Based on Sally Thorne’s novel of the same name, The Hating Game stars Lucy Hale and Austin Stowell, in the story of a kind-hearted woman whose game of one-upmanship with her nemesis is complicated by her growing attraction to him. The US title is currently in post-production, and sold by the UK’s Mister Smith Entertainment.
Rialto has also taken Zhang Yimou’s One Second, a historical drama sold by France’s Wild Bunch in which a film fan in a remote farmland strikes up a relationship with a vagabond. The film was scheduled to premiere in Competition at the 2019 Berlinale, before being withdrawn at the last minute; it will open 2021 San Sebastian Film Festival later this month.
Lina Roessler’s comedy Best Sellers starring Michael Caine, Aubrey Plaza, Cary Elwes and Scott Speedman has been acquired by Rialto for a December-January release from US company Foresight Unlimited, following its world debut at the summer version of the Berlin Film Festival in June.
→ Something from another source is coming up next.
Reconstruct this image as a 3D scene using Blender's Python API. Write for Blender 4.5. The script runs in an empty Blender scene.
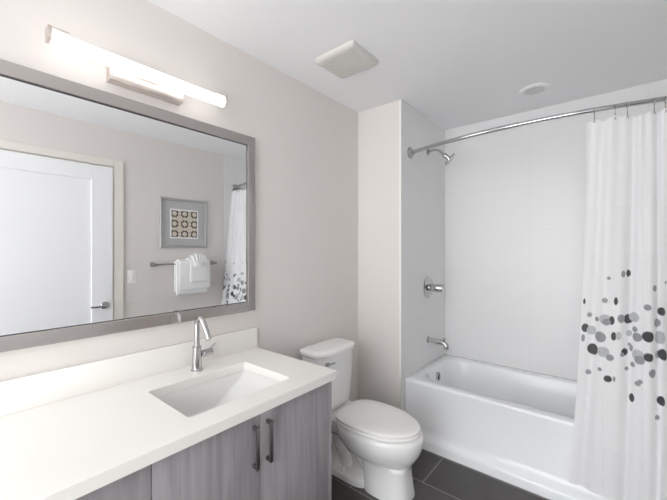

Further acquisitions include Gigi Gaston’s Nine Bullets starring Sam Worthington, Lena Heady, Barbara Hershey and Dean Scott Vasquez, currently in post-production, also from Foresight Unlimited; Vasiliy Rovenskiy’s animation sequel The Big Trip 2: Special Delivery from Hungary’s Luminescence; and John Curran’s Australian action-thriller Mercy Road from producers ArcLight Pictures.
Rialto is rounding out its latest slate with Tearepa Kahi’s action-adventure Muru, filmed on location in New Zealand and predominantly in the Maori language, about a local Maori police officer who has his loyalties tested by a raid on his own community, from producers Jawbone Pictures; and Scott Walker’s The Tank, a horror about a young family inheriting a remote coastal property in Oregon, who find a buried water tank filled with a horde of ferocious creatures that feed on the living, which the UK’s Cornerstone Films is selling.
Rialto struck a distribution partnership with UK distributor Vertigo Releasing in February last year. The partnership has seen the Australia-New Zealand release of titles including Honest Thief ($4.5m in the territory), Wrong Turn ($1.6m) and Boss Level ($1.3m).
”We’re proud to have such a strong line-up to present to ANZ audiences and grateful, that despite the challenging global circumstances of the last eighteen months, we’re in the fortunate position of being poised to unveil what promises to be our best line-up ever in 2022,” said Rialto CEO Kelly Rogers.